Your Time Travelling Cat series covers National Curriculum topics. Is that a conscious decision on your part or the publisher, perhaps?

Well, I wrote the first one because it seemed obvious that a time travelling cat would go to Ancient Egypt. I saw it as a one off and certainly didn’t plan a whole series. Anyway, the book did really well and stayed in print for ages. When I asked why it was so successful the answer was that it was about the Egyptians, even though the book at the time was just called Topher and the Time Travelling Cat. It was later on that it became Time Travelling Cat and the Egyptian Goddess. When I realised that the Egyptians were on the Curriculum, I opportunistically chose Tudors because it’s on the Curriculum and the Tudors are really fascinating. Then the Romans and Aztecs, and The Time Travelling Cat and the Viking Terror is out in March.

We were in China in 2005, and did all the sights and I’d love to do one set in the Forbidden Palace and about Marco Polo.

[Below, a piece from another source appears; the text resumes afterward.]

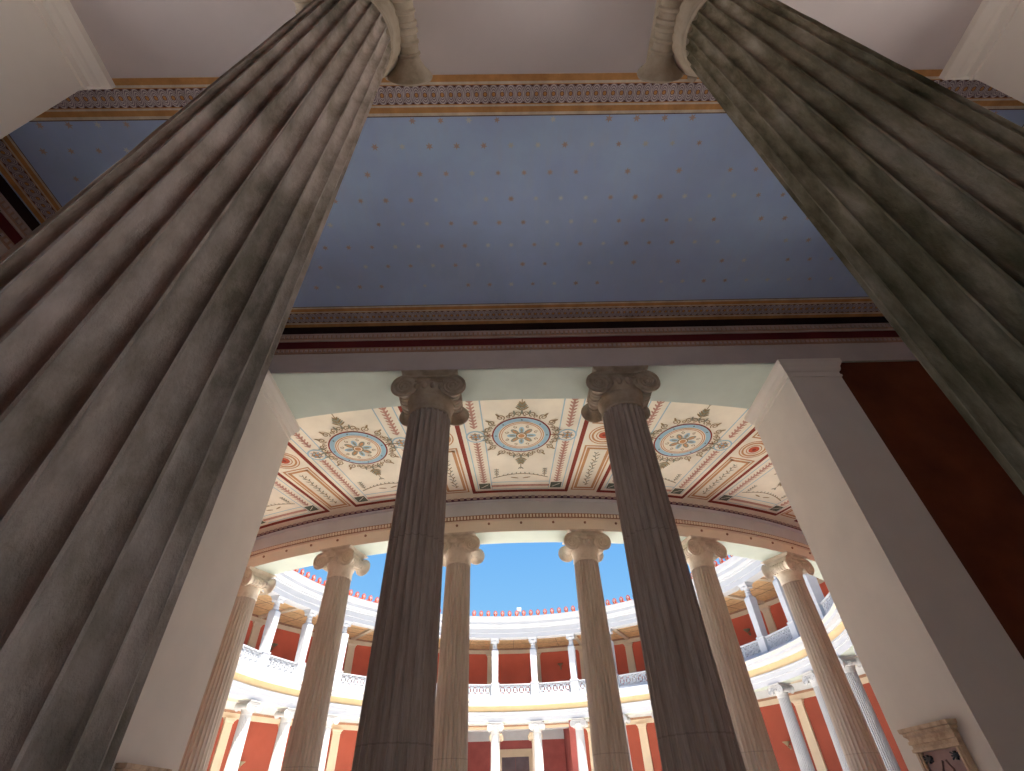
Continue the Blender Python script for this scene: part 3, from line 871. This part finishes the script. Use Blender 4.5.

That would be exciting…. to tie in with the Beijing Olympics, perhaps?

I’d better get started.

Now there is something of a Renaissance in historical writing for young people. Do you still want to maintain a connection with the present in your writing?

 I have a bit of a yen to write straight historical fiction actually. I have found a fascinating character, King Alfred’s daughter, Ethelfleda, who was known as the warrior queen, though, if what I’ve learnt about peace weaving is accurate, she would have been brought up as a peace weaver. I think she must have made a peace weaving marriage to the King of Mercia but he was very soon an invalid, so she really ruled for him - and fought lots of battles. So I might write her story, one day.

Thank you Julia Jarman for talking to Write Away.